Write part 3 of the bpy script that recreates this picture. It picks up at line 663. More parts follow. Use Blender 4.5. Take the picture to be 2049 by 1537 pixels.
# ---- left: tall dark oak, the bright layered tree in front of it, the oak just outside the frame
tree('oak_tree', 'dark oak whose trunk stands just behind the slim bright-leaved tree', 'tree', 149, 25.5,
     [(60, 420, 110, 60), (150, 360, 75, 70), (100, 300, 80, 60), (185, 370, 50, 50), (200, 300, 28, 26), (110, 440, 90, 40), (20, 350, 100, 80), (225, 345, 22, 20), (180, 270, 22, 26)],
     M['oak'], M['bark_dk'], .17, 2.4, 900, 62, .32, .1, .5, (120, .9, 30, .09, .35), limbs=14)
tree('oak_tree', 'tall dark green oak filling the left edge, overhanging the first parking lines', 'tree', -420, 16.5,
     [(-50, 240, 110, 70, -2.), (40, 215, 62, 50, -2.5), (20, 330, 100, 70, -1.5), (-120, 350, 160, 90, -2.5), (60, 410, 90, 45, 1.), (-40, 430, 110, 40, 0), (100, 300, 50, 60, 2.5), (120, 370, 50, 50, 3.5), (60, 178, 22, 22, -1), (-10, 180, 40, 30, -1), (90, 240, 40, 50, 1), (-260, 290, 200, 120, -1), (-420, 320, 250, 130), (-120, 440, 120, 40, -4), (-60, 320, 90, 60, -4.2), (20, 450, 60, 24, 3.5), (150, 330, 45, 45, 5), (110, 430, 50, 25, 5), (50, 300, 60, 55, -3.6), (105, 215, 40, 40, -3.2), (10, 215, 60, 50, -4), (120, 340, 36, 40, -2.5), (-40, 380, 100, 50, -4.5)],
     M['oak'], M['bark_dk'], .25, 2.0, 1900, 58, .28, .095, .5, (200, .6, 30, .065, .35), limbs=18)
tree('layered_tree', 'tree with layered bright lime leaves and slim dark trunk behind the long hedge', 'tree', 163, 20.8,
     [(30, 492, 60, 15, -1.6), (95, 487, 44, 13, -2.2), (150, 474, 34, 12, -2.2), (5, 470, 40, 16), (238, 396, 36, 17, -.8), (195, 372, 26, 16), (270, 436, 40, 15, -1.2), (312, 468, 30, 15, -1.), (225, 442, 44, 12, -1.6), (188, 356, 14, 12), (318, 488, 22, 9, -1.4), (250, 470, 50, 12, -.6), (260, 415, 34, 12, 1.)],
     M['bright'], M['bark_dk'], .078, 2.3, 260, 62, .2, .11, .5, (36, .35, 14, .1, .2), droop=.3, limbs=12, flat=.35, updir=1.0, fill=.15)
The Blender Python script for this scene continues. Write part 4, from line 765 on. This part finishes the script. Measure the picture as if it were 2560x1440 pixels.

== Direction ==
Using the listing above, state the number of lines that hold "part", with no other text.

== Right answer ==
2